"Lire Lolita à Téhéran" : un chœur de femmes contre l'obscurantisme

Dans Les Experts Cinéma cette semaine, Thierry Fiorile et Matteu Maestracci évoquent les films "Lire Lolita à Téhéran" d'Eran Riklis et "Le Garçon" de Zabou Breitman et Florent Vassault.

Article rédigé par Thierry Fiorile, Matteu Maestracci
Radio France
Publié
Temps de lecture : 3min
Golshifteh Farahani dans "Lire Lolita à Téhéran" d'Eran Riklis. (METROPOLITAN FILMEXPORT)
Golshifteh Farahani dans "Lire Lolita à Téhéran" d'Eran Riklis. (METROPOLITAN FILMEXPORT)

Lire Lolita à Téhéran c'est l'adaptation du livre d'Azar Nafisi qui raconte sa propre histoire, celle d'une enseignante dans la capitale iranienne qui débute en 1979. Quand la révolution menée par l’ayatollah Khomeinei renverse le régime du Shah, des expatriés rentrent au pays, pleins d’espoir, de naïveté aussi, persuadés que ce mouvement, certes religieux, ne peut pas être pire que celui qui tombe.

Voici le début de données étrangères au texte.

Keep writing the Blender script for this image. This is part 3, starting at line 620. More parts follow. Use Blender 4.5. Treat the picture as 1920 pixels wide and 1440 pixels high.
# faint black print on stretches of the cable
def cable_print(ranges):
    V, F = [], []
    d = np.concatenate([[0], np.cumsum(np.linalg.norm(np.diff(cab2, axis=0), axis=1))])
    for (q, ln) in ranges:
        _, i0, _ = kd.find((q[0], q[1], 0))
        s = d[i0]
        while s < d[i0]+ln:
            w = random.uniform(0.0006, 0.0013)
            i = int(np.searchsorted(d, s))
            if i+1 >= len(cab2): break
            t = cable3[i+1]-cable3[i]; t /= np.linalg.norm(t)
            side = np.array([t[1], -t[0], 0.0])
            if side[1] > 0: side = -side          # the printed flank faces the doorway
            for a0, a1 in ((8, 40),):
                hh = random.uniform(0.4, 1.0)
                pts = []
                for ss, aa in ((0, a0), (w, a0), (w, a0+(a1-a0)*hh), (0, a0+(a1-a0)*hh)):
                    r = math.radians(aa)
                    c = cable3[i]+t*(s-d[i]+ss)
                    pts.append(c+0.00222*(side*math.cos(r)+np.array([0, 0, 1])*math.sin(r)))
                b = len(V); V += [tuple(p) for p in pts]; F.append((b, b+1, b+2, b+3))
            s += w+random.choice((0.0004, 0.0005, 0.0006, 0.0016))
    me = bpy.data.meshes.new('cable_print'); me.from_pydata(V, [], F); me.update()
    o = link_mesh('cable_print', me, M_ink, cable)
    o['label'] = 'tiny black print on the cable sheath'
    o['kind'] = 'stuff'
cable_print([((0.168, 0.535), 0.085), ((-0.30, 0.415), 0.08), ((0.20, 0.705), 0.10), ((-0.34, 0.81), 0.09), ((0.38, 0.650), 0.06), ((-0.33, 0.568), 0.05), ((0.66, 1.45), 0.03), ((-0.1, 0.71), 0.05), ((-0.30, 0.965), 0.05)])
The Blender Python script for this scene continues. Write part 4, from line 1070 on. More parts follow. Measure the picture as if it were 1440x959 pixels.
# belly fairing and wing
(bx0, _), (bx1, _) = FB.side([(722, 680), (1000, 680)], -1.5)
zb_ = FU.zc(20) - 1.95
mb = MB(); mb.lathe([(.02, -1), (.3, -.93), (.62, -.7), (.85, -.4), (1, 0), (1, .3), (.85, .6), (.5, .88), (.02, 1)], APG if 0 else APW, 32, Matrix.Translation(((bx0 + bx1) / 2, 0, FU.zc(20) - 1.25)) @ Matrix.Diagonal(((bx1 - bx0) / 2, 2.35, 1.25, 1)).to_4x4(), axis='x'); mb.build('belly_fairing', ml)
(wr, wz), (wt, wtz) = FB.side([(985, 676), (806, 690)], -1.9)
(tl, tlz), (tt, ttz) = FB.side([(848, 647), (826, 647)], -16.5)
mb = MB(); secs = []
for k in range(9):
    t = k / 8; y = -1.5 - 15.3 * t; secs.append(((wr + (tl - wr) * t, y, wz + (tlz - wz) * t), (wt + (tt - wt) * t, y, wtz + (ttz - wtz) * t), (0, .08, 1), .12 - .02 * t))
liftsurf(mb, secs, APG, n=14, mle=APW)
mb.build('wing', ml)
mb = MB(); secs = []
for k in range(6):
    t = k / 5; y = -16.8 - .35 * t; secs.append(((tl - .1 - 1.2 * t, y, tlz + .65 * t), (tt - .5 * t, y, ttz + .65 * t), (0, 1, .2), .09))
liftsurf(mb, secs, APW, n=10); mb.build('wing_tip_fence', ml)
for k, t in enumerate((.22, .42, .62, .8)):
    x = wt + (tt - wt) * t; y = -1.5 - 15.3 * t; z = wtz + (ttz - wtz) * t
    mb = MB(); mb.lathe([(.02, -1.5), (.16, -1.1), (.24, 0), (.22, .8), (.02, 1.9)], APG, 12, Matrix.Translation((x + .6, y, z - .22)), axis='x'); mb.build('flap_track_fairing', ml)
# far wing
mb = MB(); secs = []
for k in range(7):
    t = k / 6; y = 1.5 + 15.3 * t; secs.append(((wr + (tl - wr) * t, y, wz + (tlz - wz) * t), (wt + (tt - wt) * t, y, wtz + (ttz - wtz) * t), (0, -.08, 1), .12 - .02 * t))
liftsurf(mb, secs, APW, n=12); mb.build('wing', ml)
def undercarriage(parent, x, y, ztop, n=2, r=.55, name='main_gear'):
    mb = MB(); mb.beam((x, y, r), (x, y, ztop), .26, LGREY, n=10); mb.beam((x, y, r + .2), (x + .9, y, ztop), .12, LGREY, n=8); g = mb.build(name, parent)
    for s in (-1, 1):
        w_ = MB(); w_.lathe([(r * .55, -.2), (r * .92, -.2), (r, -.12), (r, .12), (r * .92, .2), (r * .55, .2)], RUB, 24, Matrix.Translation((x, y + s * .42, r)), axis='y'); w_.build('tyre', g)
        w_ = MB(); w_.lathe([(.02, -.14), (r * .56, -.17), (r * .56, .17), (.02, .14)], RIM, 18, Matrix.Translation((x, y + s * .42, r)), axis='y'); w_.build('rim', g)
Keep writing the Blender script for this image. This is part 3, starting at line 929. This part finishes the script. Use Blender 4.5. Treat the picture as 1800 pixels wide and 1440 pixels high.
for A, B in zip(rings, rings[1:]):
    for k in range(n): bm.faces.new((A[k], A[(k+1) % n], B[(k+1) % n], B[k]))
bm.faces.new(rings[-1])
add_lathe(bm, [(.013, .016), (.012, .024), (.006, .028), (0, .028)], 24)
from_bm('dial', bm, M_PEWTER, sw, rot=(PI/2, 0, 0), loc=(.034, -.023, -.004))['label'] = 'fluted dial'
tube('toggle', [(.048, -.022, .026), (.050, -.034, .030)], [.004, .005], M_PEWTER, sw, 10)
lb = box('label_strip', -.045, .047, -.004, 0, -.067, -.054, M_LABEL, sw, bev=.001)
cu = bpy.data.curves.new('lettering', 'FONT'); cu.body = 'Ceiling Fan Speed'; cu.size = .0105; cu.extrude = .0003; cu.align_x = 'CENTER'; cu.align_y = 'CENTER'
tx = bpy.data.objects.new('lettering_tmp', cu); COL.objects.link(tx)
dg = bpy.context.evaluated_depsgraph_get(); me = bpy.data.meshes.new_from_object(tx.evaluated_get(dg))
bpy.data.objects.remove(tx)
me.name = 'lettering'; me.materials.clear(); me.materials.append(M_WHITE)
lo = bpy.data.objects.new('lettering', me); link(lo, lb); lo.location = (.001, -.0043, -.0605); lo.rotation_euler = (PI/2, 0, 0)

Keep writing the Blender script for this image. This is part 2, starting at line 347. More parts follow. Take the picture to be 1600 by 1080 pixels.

"Lire Lolita à Téhéran" d'Eran Riklis

C’est le cas d’Azar Nafisi et de son mari. Ils étaient installés aux Etats-Unis et reviennent, elle sera enseignante de littérature à l’université. C’est Golshifteh Farahani qui incarne cette femme. Très vite elle est confrontée à la répression féroce du régime des mollahs, qui imposent le voile aux femmes et surtout voient dans cet enseignement une déviance morale. Avec ses élèves, malgré la violence du pouvoir, elles continuent d’étudier la littérature occidentale, comme Lolita de Nabokov. Une résistance dans la sphère intime, qui évoque, évidemment, le mouvement "Femme, vie, liberté" qui depuis 2022 secoue le régime islamiste.

Le film est classique dans sa forme, mais cette communauté de femmes et d’actrices, toutes exilées, citons notamment Zar Amir, qui vit désormais en France, est bouleversante. Elles portent à l’écran le combat des femmes qui ont l’âge de leurs mères, tout en étant l’espoir de l’Iran... Ce qui a changé depuis les années 80, c’est que les hommes ont rejoint les femmes dans cette résistance, mais ce qui n’a pas changé malheureusement, c’est la violence de ce régime.

"Le Garçon" de Zabou Breitman et Florent Vassault

Un titre mystérieux pour un film original et bouleversant. Nos deux réalisateurs trouvent un lot de photos dans une brocante qui traversent plusieurs décennies et générations. Des photos de famille dans lesquelles un personnage revient régulièrement, de l'enfance à la quarantaine. Et c'est pour découvrir sa vie et son identité que le duo Breitman/Vassault démarrent recherches et enquête. Lui en filmera un documentaire, et elle une partie fictionnelle sur cette famille, avec des comédiens comme Isabelle Nanty ou François Berléand... et devinez quoi ? On se prend au jeu, nous spectateurs, dès le départ et on veut, comme eux, savoir qui est ce monsieur et s'il est encore vivant. Idée géniale, film astucieux sous forme d'investigation et de jeu de pistes.

Avec beaucoup de pudeur, d'honnêteté, mais aussi pas mal d'humour, Zabou Breitman et Florent Vassault composent une œuvre atypique, qui fonctionne très bien. Ne comptez évidemment pas sur nous pour dévoiler le résultat de leur enquête. La partie fiction est un peu moins réussie que son pendant documentaire qui finit de toute façon par s'imposer au film. Mais on est vraiment sous le charme de leur travail et de ce Garçon.